Judy Bebelaar
Judy Bebelaar and Jeanne Wagner
24 SEPTEMBER 2023 — sunday
Poetry Flash Reading Series presents their festive season opening, a book launch for poet and writer Judy Bebelaar, Sky Holding Fall, reading with poet Jeanne Wagner, Everything Turns Into Something Else, followed by refreshments and music, The Hillside Club, 2286 Cedar Street, Berkeley, free, 3:00 pm PDT (poetryflash.org).
Thank you for continuing to support Poetry Flash and our reading series.
Featured books for this reading will be available for signing at the event and at bookshop.org/shop/poetryflash.
MORE ABOUT THE READERS
Judy Bebelaar's new poetry book is Sky Holding Fall. devorah major says, "Judy Bebelaar has written a book of seeing and connection, of everyday miracles and astronomy, of birdsong and sea, and forests holding mountains, all reaching toward a changing sky. It is a book of the human capacity to face death, to revel in life, and to love and love again." Bebelaar's previous poetry book is Walking Across the Pacific. She is also co-author, with Ron Cabral, of the nonfiction book, And Then They Were Gone: Teenagers of Peoples Temple from High School to Jonestown, finalist for the Northern California Book Award, and winner of ten other awards and honors. Her prize-winning work has been published widely in magazines and anthologies including The Widows Handbook, River of Earth and Sky, The Squaw Valley Review, Turning a Train of Thought Upside Down, and elsewhere. She lives in Berkeley.
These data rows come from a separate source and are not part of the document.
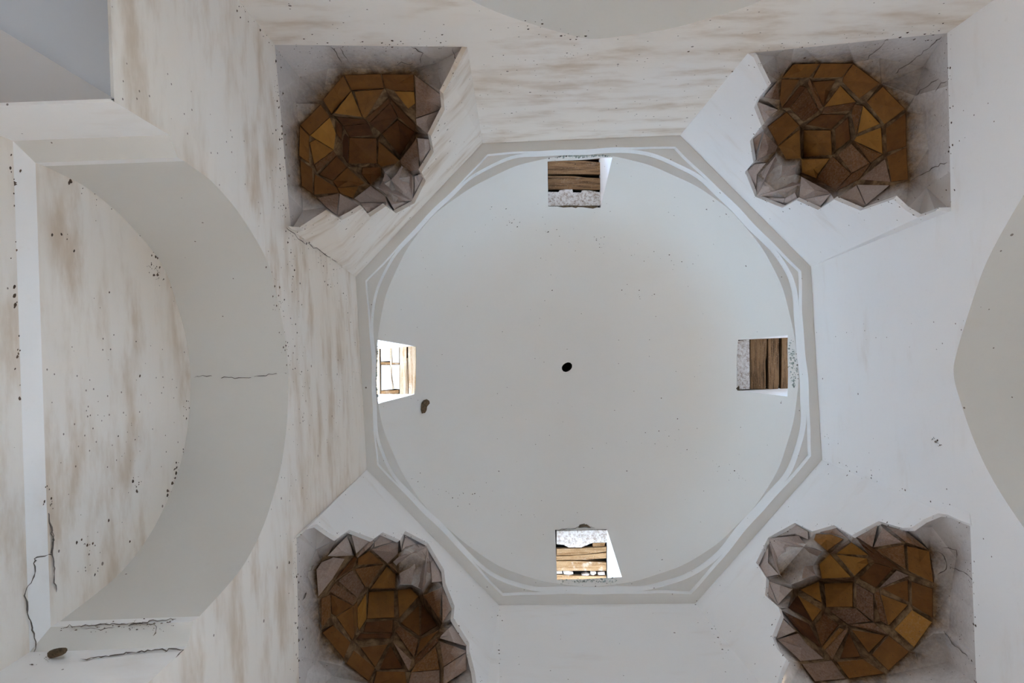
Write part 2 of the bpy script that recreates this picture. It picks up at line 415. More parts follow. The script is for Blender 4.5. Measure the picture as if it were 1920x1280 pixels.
# saw-toothed lower edge of each diagonal wall, from end a to end b (crop coordinates)
ZIG = {
 'TL': [(205, 1190), (270, 1196), (345, 1145), (420, 1097), (465, 1120), (490, 1136), (550, 1105), (612, 1066), (652, 1116), (700, 1085), (742, 1056), (800, 1096), (905, 1040), (970, 912), (945, 862), (1016, 746), (1000, 656), (1078, 505), (1070, 412), (1115, 330), (1156, 246)],
 'TR': [(130, 236), (160, 300), (212, 404), (150, 482), (134, 522), (176, 628), (110, 714), (130, 836), (82, 890), (140, 1032), (296, 1096), (376, 1052), (500, 1108), (592, 1048), (742, 1112), (930, 1046), (1000, 1110), (1070, 1152), (1170, 1115)],
 'BR': [(1580, 160), (1500, 130), (1420, 92), (1350, 84), (1250, 125), (1165, 185), (1100, 186), (932, 138), (840, 185), (742, 238), (616, 166), (462, 210), (340, 150), (152, 254), (66, 432), (140, 540), (130, 660), (226, 746), (240, 800), (180, 952), (215, 1040), (280, 1112), (240, 1200), (215, 1290), (190, 1400)],
 'BL': [(1540, 1480), (1500, 1330), (1480, 1190), (1442, 1042), (1440, 980), (1322, 792), (1330, 702), (1262, 534), (1250, 430), (1130, 230), (960, 140), (920, 208), (790, 150), (722, 200), (540, 130), (452, 192), (385, 150), (300, 90), (240, 104), (185, 160)],
}
DLAB = {'TL': 'narrow diagonal plaster face over the upper-left tiled squinch, saw-toothed lower edge',
        'TR': 'diagonal plaster face over the upper-right tiled squinch, saw-toothed lower edge',
        'BR': 'diagonal plaster face over the lower-right tiled squinch, saw-toothed lower edge',
        'BL': 'diagonal plaster face over the lower-left tiled squinch, saw-toothed lower edge'}
DNAME = {'TL': 'wall_upper_left', 'TR': 'wall_upper_right', 'BR': 'wall_lower_right', 'BL': 'wall_lower_left'}
zig_px = {}
for k, (oa, ob_, ea, eb) in DIAG.items():
    pl = DP[k]; n = pl[0]
    z = [topx(k, p) for p in ZIG[k]]; zig_px[k] = z
    zz = [on_plane(x, y, pl) for x, y in z]
    mb = MB()
    pts = [OW[oa], OW[ob_], EP[eb]] + list(reversed(zz)) + [EP[ea]]
    mb.poly(pts)
    path = [EP[ea]] + zz + [EP[eb]]
    rim = [p + n * 0.035 + V3((0, 0, 0.005)) for p in path]
    mb.strip(path, rim)
    w = mb.build(DNAME[k], M['stained' if k == 'TL' else 'clean'], uvf=wall_uv(pl))
    tag(w, DLAB[k], 'wall', kind='structure')
    wall_objs[k] = w

# ------------------------------------------------------------------ muqarnas squinches
# each tile: crop-pixel outline, tone 0..1 (dark red to golden), whitewash 0..1, recess
b_, g_, d_, p_, w_ = (0.45, 0.0), (0.85, 0.0), (0.15, 0.0), (0.45, 0.35), (0.4, 0.85)
TILES = {
'TL': [
 ([(455,545),(625,560),(645,582),(495,597)], d_,.008), ([(632,550),(762,436),(768,462),(648,572)], (0.35,.05),.008), ([(772,444),(915,592),(908,632),(812,545)], (0.3,.05),.012), ([(330,822),(445,738),(462,764),(348,862)], (0.4,.12),.004), ([(456,560),(490,602),(492,690),(458,640)], d_,.01),
 ([(500,305),(715,300),(735,382),(545,395)], b_,0), ([(715,296),(905,302),(905,400),(785,395),(745,385)], b_,0),
 ([(380,450),(500,310),(542,395),(430,532)], b_,0), ([(445,526),(550,402),(608,548)], g_,0), ([(560,398),(728,392),(625,548),(608,535)], (0.65,0),0),
 ([(788,404),(902,400),(912,470),(870,502)], g_,0), ([(905,306),(1062,420),(1074,500),(912,555),(902,480)], p_,0), ([(1074,503),(996,652),(916,592),(912,560)], w_,0),
 ([(250,595),(372,472),(422,545),(305,652)], b_,0), ([(308,664),(418,556),(452,645),(446,726)], (1,0),0), ([(305,690),(340,672),(452,734),(318,816)], (0.7,0),0),
 ([(245,602),(300,660),(306,815),(245,770)], b_,0), ([(250,785),(322,840),(328,992),(260,942)], b_,0), ([(332,868),(462,950),(476,980),(332,1002)], b_,0),
 ([(345,1006),(480,985),(464,1112),(400,1062)], p_,0), ([(488,985),(610,1062),(492,1132),(470,1112)], w_,0),
 ([(358,876),(460,768),(522,832),(436,912)], (0.35,0),.012), ([(442,914),(530,842),(626,925),(590,942),(470,942)], (0.45,0),.012), ([(474,944),(602,944),(556,1012),(488,976)], (0.55,.05),.005),
 ([(556,1020),(655,936),(742,1000),(746,1036),(592,1036)], w_,0), ([(600,1046),(740,1048),(652,1112),(616,1066)], w_,0),
 ([(495,600),(650,590),(672,652),(532,662)], d_,.02), ([(540,666),(690,666),(692,812),(526,816)], (0.35,0),.032), ([(490,612),(530,668),(520,816),(496,770)], (0.05,0),.02),
 ([(700,682),(822,792),(800,812),(716,832),(704,820)], (0.55,0),.02), ([(650,576),(770,466),(806,545),(716,642)], d_,.02),
 ([(716,652),(810,560),(826,640),(824,772)], (0.3,0),.03), ([(816,562),(912,640),(828,768)], (0.12,0),.03), ([(830,792),(920,662),(940,852),(882,856),(830,816)], (0.4,.25),.005), ([(930,662),(1000,672),(1014,746),(946,852)], w_,0),
 ([(604,832),(702,832),(716,880),(662,932),(602,872)], (0.3,0),.025), 
 ([(905,880),(946,868),(970,912),(906,1032)], (0.4,1),0), ([(750,1012),(780,1034),(898,1034),(800,1096)], (0.4,1),0)],
'TR': [
 ([(530,522),(720,492),(690,540),(516,560)], (0.4,.12),.012), ([(702,500),(756,508),(716,690),(690,562)], (0.35,.1),.012), ([(702,712),(800,762),(872,790),(800,842)], (0.4,.12),.006), ([(450,352),(464,372),(524,516),(506,540),(440,382)], (0.35,.1),.008), ([(292,528),(398,396),(430,400),(336,526)], d_,.008), ([(602,1000),(692,900),(800,850),(735,934)], (0.35,.15),.004),
 ([(355,275),(515,270),(450,346),(290,356)], b_,0), ([(520,268),(700,270),(640,350),(465,356)], b_,0), ([(268,370),(280,482),(185,466)], (0.4,.2),0), ([(285,364),(396,362),(290,522),(284,470)], b_,0),
 ([(150,486),(275,536),(180,620),(136,525)], w_,0), ([(455,370),(602,364),(566,430),(525,515)], (0.4,0),.01), ([(535,512),(626,395),(720,486)], (0.75,0),.01),
 ([(645,345),(710,280),(856,386),(736,476),(636,376)], b_,0), ([(775,490),(870,400),(1000,532),(880,622)], (0.5,0),0), ([(762,510),(856,616),(724,672)], g_,.005), ([(724,686),(862,634),(882,780),(708,706)], (0.95,0),.005),
 ([(885,640),(1002,550),(1006,746),(890,782)], (0.3,0),0), ([(890,800),(1006,760),(1016,936),(918,950)], b_,0), ([(735,936),(884,814),(906,956)], p_,0), ([(720,962),(912,966),(772,1082)], w_,0), ([(608,1042),(708,962),(762,1082),(742,1108)], w_,0),
 ([(335,530),(432,396),(506,540),(416,606)], (0.25,.1),.015), ([(208,632),(320,546),(396,626),(270,742)], (0.45,0),.012), ([(280,752),(396,644),(402,816),(316,820)], (0.6,0),.012),
 ([(414,650),(576,650),(582,796),(414,806)], (0.65,0),.03), ([(428,622),(512,564),(660,564),(580,636)], d_,.02), ([(594,646),(672,574),(686,706),(600,772)], (0.35,0),.02),
 ([(610,790),(690,728),(796,846),(700,892)], (0.35,.2),.01), ([(590,806),(690,896),(600,996),(490,930)], (0.4,.15),.01), ([(405,820),(572,810),(500,906),(480,940),(405,896)], (0.7,.05),.02),
 ([(400,914),(560,1000),(572,1016),(388,1050)], w_,0), ([(390,1056),(572,1020),(500,1106)], w_,0), ([(188,656),(270,750),(260,772),(146,826)], (0.4,.35),0), ([(178,660),(140,800),(112,716)], (0.4,.3),0),
 ([(135,842),(205,836),(150,905),(142,1020),(86,890)], w_,0), ([(150,1036),(312,1040),(296,1094)], (0.4,1),0), ([(314,1036),(370,1004),(376,1050),(302,1090)], (0.4,1),0)],
'BL': [
 ([(578,325),(710,202),(726,228),(600,346)], (0.4,.45),0), ([(432,510),(568,334),(590,352),(560,428)], d_,.006), ([(382,592),(430,530),(600,646),(570,698)], (0.3,.2),.008), ([(574,702),(600,664),(602,860),(580,928)], (0.5,0),.014), ([(1028,1096),(1200,932),(1214,962),(1032,1148)], (0.3,.1),.006), ([(826,388),(862,378),(908,456),(888,462)], (0.5,.15),.008),
 ([(525,172),(574,320),(440,332),(372,330)], w_,0), ([(330,372),(420,334),(510,346),(415,500),(304,640),(290,430)], (0.4,.65),0), ([(546,142),(706,196),(590,316)], w_,0), ([(726,232),(790,156),(914,208),(722,266)], (0.4,.75),0),
 ([(705,282),(914,218),(906,310),(830,382)], (0.4,.5),0), ([(602,396),(590,350),(690,286),(802,386)], b_,0), ([(575,422),(796,396),(680,562),(656,560)], (0.5,.1),.01), ([(450,512),(560,432),(660,562),(604,640)], (0.4,.25),.01),
 ([(694,576),(820,402),(886,460),(886,572)], (0.65,0),.015), ([(684,596),(878,586),(880,792),(670,802)], (0.7,0),.03), ([(604,862),(600,712),(668,600),(666,792),(612,890)], (0.9,0),.02), ([(666,822),(872,806),(866,906),(640,900)], d_,.022), ([(620,910),(862,910),(850,946),(590,948)], d_,.015),
 ([(900,582),(1000,570),(1062,630),(910,802)], (0.65,0),.02), ([(924,832),(1064,690),(1070,932)], (0.35,0),.03), ([(1080,682),(1202,850),(1076,932)], d_,.03), ([(884,892),(916,848),(1062,960),(1026,1092)], (0.35,.15),.012), ([(1092,622),(1236,560),(1216,802)], (0.35,.12),.0), ([(1246,560),(1330,702),(1236,832)], (0.4,.4),0),
 ([(1074,950),(1216,880),(1040,1080)], b_,.01), ([(400,612),(572,702),(440,782),(405,762)], (0.3,0),.01), ([(436,792),(572,712),(576,930),(562,962)], (0.5,0),.01), ([(330,642),(395,612),(402,780),(330,882)], (0.5,.1),0), ([(334,902),(415,842),(552,976),(500,1100)], (0.55,0),0),
 ([(620,1012),(832,986),(736,1166)], (0.35,0),.008), ([(846,992),(942,1172),(762,1180)], (0.25,0),.008), ([(512,1132),(572,1032),(732,1172),(690,1270)], (0.5,0),0), ([(716,1300),(742,1192),(962,1192),(976,1300)], (0.45,0),0),
 ([(868,972),(1010,1112),(986,1190)], (0.4,.35),0), ([(1222,930),(1340,812),(1430,1010),(1216,946)], w_,0), ([(1212,966),(1430,1042),(1246,1162)], p_,0), ([(1032,1150),(1190,1002),(1222,1180),(1002,1200)], (0.45,.15),0), ([(986,1300),(1012,1206),(1230,1192),(1222,1300)], p_,0), ([(1252,1172),(1440,1052),(1420,1182),(1242,1300)], (0.4,.5),0),
 ([(930,292),(962,148),(1042,238),(960,262)], (0.4,1),0), ([(1048,240),(1130,234),(1190,330),(1148,380)], (0.4,1),0), ([(1194,336),(1250,430),(1252,522),(1156,532),(1150,392)], (0.4,.9),0)],
'BR': [
 ([(930,614),(1000,880),(944,842),(896,650)], (0.4,.15),.012), ([(708,868),(900,854),(1004,942),(984,944)], (0.4,.2),.01), ([(764,246),(890,326),(1100,488),(902,428),(866,380)], (0.25,.08),.008), ([(548,1052),(690,902),(716,908),(602,1120)], (0.4,.2),.002), ([(242,764),(440,862),(528,1030),(386,934)], d_,.004), ([(588,366),(722,264),(738,284),(628,370)], (0.35,.3),.005),
 ([(470,210),(616,172),(724,250),(600,230)], (0.5,.2),0), ([(484,226),(600,236),(690,266),(570,350),(470,270)], (0.6,0),0), ([(638,366),(746,290),(852,376)], g_,.01), ([(624,382),(850,400),(862,440),(762,526)], (0.9,.05),.01), ([(510,442),(582,372),(742,536),(530,546)], (0.75,0),.015),
 ([(762,240),(930,146),(890,320)], (0.5,.4),0), ([(958,182),(1100,290),(900,326)], (0.4,.45),0), ([(980,170),(1120,200),(1290,346),(1122,286)], (0.45,.25),0), ([(910,340),(1112,300),(1126,482)], (0.5,.15),0), ([(1130,310),(1300,356),(1320,576),(1140,490)], (0.5,0),0),
 ([(790,542),(902,430),(1040,470),(910,612)], d_,.02), ([(1060,482),(1150,522),(930,602)], (0.3,.4),.012), ([(950,612),(1140,550),(1146,712)], (0.4,0),.005), ([(944,652),(1142,728),(1012,872)], (0.5,0),.005), ([(1160,560),(1316,612),(1316,826),(1164,732)], (0.42,0),0), ([(1038,902),(1170,760),(1312,850),(1182,1032)], (1,.12),0),
 ([(545,576),(752,570),(752,746),(560,746)], (0.62,0),.03), ([(770,572),(890,650),(892,842),(774,752)], (0.3,.2),.02), ([(580,770),(762,760),(882,846),(700,862)], (0.3,.2),.02), ([(374,622),(510,560),(532,716)], (0.7,0),.015), ([(358,658),(532,764),(466,850)], (0.6,0),.015), ([(350,652),(452,852),(290,750)], (0.1,0),.01), ([(480,870),(546,788),(652,870),(602,930),(530,1016)], (0.35,.12),.012), ([(656,886),(694,890),(540,1050),(532,1022)], (0.6,.1),0),  # darkest triangle at the left: its shadow is put into the tile tone
 ([(736,902),(986,946),(862,1070)], (0.45,0),.005), ([(722,922),(806,1096),(656,1110)], (0.3,0),.005), ([(880,1080),(1010,950),(1152,1060),(1000,1196)], (0.5,0),0), ([(630,1130),(822,1110),(980,1214),(720,1250)], (0.5,.05),0), ([(386,1146),(602,1130),(702,1250),(480,1272)], p_,0),
 ([(212,972),(362,926),(430,1010),(550,1112),(380,1130)], (0.4,.5),0), ([(190,950),(240,812),(352,914),(216,966)], w_,0), ([(152,556),(326,620),(222,732)], w_,0), ([(132,640),(148,562),(216,724)], w_,0),
 ([(150,256),(340,156),(440,212),(440,268),(340,236)], (0.4,.95),0), ([(70,430),(150,272),(150,430),(232,520),(140,538)], (0.4,.95),0)],
}
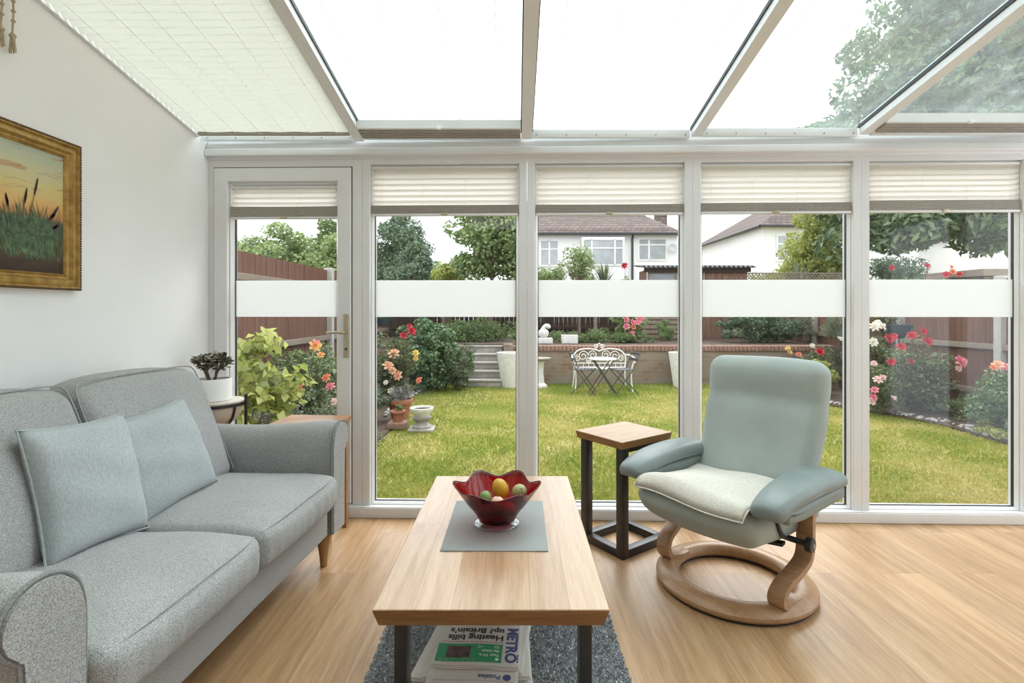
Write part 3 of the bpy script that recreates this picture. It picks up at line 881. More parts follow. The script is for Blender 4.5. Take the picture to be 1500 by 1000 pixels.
M['rim_glass'] = plain('dark_ruby_rim', (0.10, 0.004, 0.008), 0.12, 0.1)
BC = Vector((-.070, 1.90, TZ + .004))
bowl = thing('glass_bowl', 'ruby red glass fruit bowl with a wavy rim and clear foot', 'bowl', BC)
def bowl_pt(a, t, off=0.0):
    """t 0 at the foot, 1 at the rim"""
    r0 = [(.066, .018), (.071, .030), (.088, .055), (.113, .085), (.135, .115), (.151, .140)]
    q = t * (len(r0) - 1); i = min(int(q), len(r0) - 2); f = q - i
    r = r0[i][0] * (1 - f) + r0[i + 1][0] * f; z = r0[i][1] * (1 - f) + r0[i + 1][1] * f
    wv = math.cos(6 * a)        # six folds, one dip facing the camera side
    k = t ** 2.2
    r *= 1 + .075 * k * wv; z += .011 * k * wv
    r += off
    return (r * math.cos(a) , r * math.sin(a), z)
na, nt_ = 120, 22
k = MB(); vs = []; fs = []
for off in (0.0, -.004):
    for j in range(nt_ + 1):
        for i in range(na): vs.append(bowl_pt(2 * PI * i / na, j / nt_, off))
for s_ in range(2):
    o_ = s_ * (nt_ + 1) * na
    for j in range(nt_):
        for i in range(na):
            q = (o_ + j * na + i, o_ + j * na + (i + 1) % na, o_ + (j + 1) * na + (i + 1) % na, o_ + (j + 1) * na + i)
            fs.append(q if s_ == 0 else q[::-1])
o_ = (nt_ + 1) * na
for i in range(na): fs.append((nt_ * na + i, nt_ * na + (i + 1) % na, o_ + nt_ * na + (i + 1) % na, o_ + nt_ * na + i))
fs.append(tuple(reversed(range(na)))); fs.append(tuple(o_ + i for i in range(na)))
k.add(vs, fs).build('bowl_body', M['red_glass'], bowl, angle=80, fix=False)
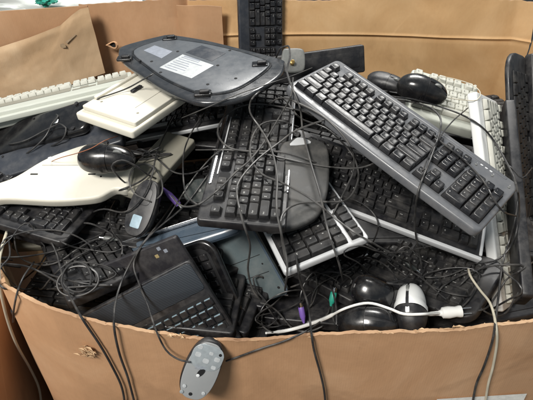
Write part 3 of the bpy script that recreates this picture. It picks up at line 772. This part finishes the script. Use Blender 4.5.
bm = bmesh.new(); b = T_['big']; a0 = Vector(b[0]); e1 = Vector(b[3])-a0; e2 = Vector(b[1])-a0
for r in range(7):
    f = .1+.12*r; w = random.uniform(.3, .8)
    p = [a0+e1*.08+e2*f, a0+e1*w+e2*f, a0+e1*w+e2*(f+.035), a0+e1*.08+e2*(f+.035)]; plate([tuple(v) for v in p], .0042, bm)
p = [a0+e1*.1+e2*.9, a0+e1*.6+e2*.9, a0+e1*.6+e2*.97, a0+e1*.1+e2*.97]; plate([tuple(v) for v in p], .0042, bm)
obj('label_print', bm, M['greylabel'], t, smooth=False)
for (x, y) in T_['feet']:
    f = bmesh.new(); slab(rrect(.034, .020, .003, 3, x, y), .001, .0065, .0015, f); f2 = obj('folding_foot', f, M['gloss'], t)
    f = bmesh.new(); slab(rrect(.020, .009, .003, 3, x+.004, y-.002), .0066, .0125, .002, f); obj('foot_latch', f, M['black'], f2)
bm = bmesh.new()
for (x, y) in T_['holes']: disc(bm, x, y, .0034, .003, .0042)
obj('screw_hole', bm, M['hole'], t)

# cream keyboard shell
T_ = TRACE['whitekb']; t = thing('cream_keyboard', 'cream white keyboard lying face down at the left with a black mouse on it', 'keyboard', tpose('whitekb'))
obj('body', slab(smooth_outline(T_['o'], 4), -.024, 0, .006, seg=5), M['cream'], t)
bm = bmesh.new()
for cx in (-.075, .045): slab(rrect(.016, .0035, .0015, 2, cx, .002), -.0005, .0006, .0002, bm, 1)
disc(bm, .065, -.004, .0022, -.0005, .0006)
obj('moulding_slot', bm, M['hole'], t)
bm = bmesh.new()
for cx, w in ((-.02, .09), (.06, .03)): slab(rrect(w, .0012, .0005, 2, cx, .026), -.0005, .0004, .0001, bm, 1)
obj('base_seam', bm, M['dullbeige'], t)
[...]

Jeanne Wagner's recent poetry book is Everything Turns Into Something Else, runner-up for the Grayson Book Prize. Pulitzer Prize-winner Stephen Dunn said, "Jeanne Wagner brings an originality to whatever she chooses to take on. I love, in particular, how she thinks her way down a page, every line seemingly discovered by the line that preceded it. A wonderful achievement." Her previous collections include The Zen Piano-Mover, winner of the Stevens Manuscript Award, and In the Body of Our Lives. Her poetry has appeared in the North American Review, Cincinnati Review, River Styx, Nimrod, Poetry Daily, Nimrod, The Southern Review, and elsewhere. She has been the recipient of several national awards including the 2021 Joy Harjo Award and the 2022 Cloudbank Poetry Prize. She lives in Marin County, California.